* Given problem
Output all lines exactly, with nothing added or dropped.

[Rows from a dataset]
--- START ---
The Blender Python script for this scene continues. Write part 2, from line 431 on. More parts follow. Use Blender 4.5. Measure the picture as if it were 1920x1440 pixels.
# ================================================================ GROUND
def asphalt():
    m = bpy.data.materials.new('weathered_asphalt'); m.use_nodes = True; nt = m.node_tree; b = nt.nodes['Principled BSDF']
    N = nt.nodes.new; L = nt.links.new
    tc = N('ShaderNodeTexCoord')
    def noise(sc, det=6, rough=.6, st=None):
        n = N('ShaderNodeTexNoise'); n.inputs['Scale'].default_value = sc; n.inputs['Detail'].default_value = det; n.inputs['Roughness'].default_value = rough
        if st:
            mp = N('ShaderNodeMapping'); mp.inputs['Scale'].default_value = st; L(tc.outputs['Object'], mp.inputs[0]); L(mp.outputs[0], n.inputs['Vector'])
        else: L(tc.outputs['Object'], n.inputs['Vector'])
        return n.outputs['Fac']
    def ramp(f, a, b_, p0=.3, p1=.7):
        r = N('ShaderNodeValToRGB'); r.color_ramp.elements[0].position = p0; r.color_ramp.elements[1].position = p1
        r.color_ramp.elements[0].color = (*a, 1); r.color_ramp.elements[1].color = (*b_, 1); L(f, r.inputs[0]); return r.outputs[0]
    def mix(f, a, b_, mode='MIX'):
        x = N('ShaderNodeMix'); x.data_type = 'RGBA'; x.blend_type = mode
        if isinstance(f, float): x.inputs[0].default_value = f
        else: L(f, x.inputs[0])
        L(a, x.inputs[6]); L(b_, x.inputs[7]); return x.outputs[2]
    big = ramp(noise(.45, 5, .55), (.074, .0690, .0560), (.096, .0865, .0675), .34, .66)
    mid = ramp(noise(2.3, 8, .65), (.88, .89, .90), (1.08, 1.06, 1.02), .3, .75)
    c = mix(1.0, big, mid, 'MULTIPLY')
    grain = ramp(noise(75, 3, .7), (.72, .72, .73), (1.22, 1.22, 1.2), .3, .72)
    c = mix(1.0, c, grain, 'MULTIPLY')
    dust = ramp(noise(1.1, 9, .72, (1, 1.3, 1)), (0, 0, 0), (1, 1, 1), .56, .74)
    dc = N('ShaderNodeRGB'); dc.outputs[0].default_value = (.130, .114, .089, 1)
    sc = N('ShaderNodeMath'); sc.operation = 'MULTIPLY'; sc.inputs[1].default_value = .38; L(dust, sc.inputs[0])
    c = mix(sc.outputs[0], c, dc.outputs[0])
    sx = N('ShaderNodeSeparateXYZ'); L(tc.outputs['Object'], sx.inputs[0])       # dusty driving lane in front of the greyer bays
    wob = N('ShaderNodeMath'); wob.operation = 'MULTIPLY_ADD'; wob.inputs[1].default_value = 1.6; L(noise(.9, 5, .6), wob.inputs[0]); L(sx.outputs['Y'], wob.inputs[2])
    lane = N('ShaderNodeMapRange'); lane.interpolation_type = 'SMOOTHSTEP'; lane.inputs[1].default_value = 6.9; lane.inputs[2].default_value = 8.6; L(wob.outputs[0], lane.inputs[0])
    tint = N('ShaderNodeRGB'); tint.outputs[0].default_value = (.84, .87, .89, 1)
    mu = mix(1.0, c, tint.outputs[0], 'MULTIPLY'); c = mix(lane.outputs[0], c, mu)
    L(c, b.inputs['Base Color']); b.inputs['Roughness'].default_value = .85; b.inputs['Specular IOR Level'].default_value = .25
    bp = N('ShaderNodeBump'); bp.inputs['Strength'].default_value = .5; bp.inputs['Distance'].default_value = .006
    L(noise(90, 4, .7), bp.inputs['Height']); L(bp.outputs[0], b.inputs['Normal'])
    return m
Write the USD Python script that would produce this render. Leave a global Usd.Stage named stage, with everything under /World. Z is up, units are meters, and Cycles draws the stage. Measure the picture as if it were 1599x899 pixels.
--- END ---
* Output for this exercise
The Blender Python script for this scene continues. Write part 2, from line 431 on. More parts follow. Use Blender 4.5. Measure the picture as if it were 1920x1440 pixels.
# ================================================================ GROUND
def asphalt():
    m = bpy.data.materials.new('weathered_asphalt'); m.use_nodes = True; nt = m.node_tree; b = nt.nodes['Principled BSDF']
    N = nt.nodes.new; L = nt.links.new
    tc = N('ShaderNodeTexCoord')
    def noise(sc, det=6, rough=.6, st=None):
        n = N('ShaderNodeTexNoise'); n.inputs['Scale'].default_value = sc; n.inputs['Detail'].default_value = det; n.inputs['Roughness'].default_value = rough
        if st:
            mp = N('ShaderNodeMapping'); mp.inputs['Scale'].default_value = st; L(tc.outputs['Object'], mp.inputs[0]); L(mp.outputs[0], n.inputs['Vector'])
        else: L(tc.outputs['Object'], n.inputs['Vector'])
        return n.outputs['Fac']
    def ramp(f, a, b_, p0=.3, p1=.7):
        r = N('ShaderNodeValToRGB'); r.color_ramp.elements[0].position = p0; r.color_ramp.elements[1].position = p1
        r.color_ramp.elements[0].color = (*a, 1); r.color_ramp.elements[1].color = (*b_, 1); L(f, r.inputs[0]); return r.outputs[0]
    def mix(f, a, b_, mode='MIX'):
        x = N('ShaderNodeMix'); x.data_type = 'RGBA'; x.blend_type = mode
        if isinstance(f, float): x.inputs[0].default_value = f
        else: L(f, x.inputs[0])
        L(a, x.inputs[6]); L(b_, x.inputs[7]); return x.outputs[2]
    big = ramp(noise(.45, 5, .55), (.074, .0690, .0560), (.096, .0865, .0675), .34, .66)
    mid = ramp(noise(2.3, 8, .65), (.88, .89, .90), (1.08, 1.06, 1.02), .3, .75)
    c = mix(1.0, big, mid, 'MULTIPLY')
    grain = ramp(noise(75, 3, .7), (.72, .72, .73), (1.22, 1.22, 1.2), .3, .72)
    c = mix(1.0, c, grain, 'MULTIPLY')
    dust = ramp(noise(1.1, 9, .72, (1, 1.3, 1)), (0, 0, 0), (1, 1, 1), .56, .74)
    dc = N('ShaderNodeRGB'); dc.outputs[0].default_value = (.130, .114, .089, 1)
    sc = N('ShaderNodeMath'); sc.operation = 'MULTIPLY'; sc.inputs[1].default_value = .38; L(dust, sc.inputs[0])
    c = mix(sc.outputs[0], c, dc.outputs[0])
    sx = N('ShaderNodeSeparateXYZ'); L(tc.outputs['Object'], sx.inputs[0])       # dusty driving lane in front of the greyer bays
    wob = N('ShaderNodeMath'); wob.operation = 'MULTIPLY_ADD'; wob.inputs[1].default_value = 1.6; L(noise(.9, 5, .6), wob.inputs[0]); L(sx.outputs['Y'], wob.inputs[2])
    lane = N('ShaderNodeMapRange'); lane.interpolation_type = 'SMOOTHSTEP'; lane.inputs[1].default_value = 6.9; lane.inputs[2].default_value = 8.6; L(wob.outputs[0], lane.inputs[0])
    tint = N('ShaderNodeRGB'); tint.outputs[0].default_value = (.84, .87, .89, 1)
    mu = mix(1.0, c, tint.outputs[0], 'MULTIPLY'); c = mix(lane.outputs[0], c, mu)
    L(c, b.inputs['Base Color']); b.inputs['Roughness'].default_value = .85; b.inputs['Specular IOR Level'].default_value = .25
    bp = N('ShaderNodeBump'); bp.inputs['Strength'].default_value = .5; bp.inputs['Distance'].default_value = .006
    L(noise(90, 4, .7), bp.inputs['Height']); L(bp.outputs[0], b.inputs['Normal'])
    return m
Write the USD Python script that would produce this render. Leave a global Usd.Stage named stage, with everything under /World. Z is up, units are meters, and Cycles draws the stage. Measure the picture as if it were 1599x899 pixels.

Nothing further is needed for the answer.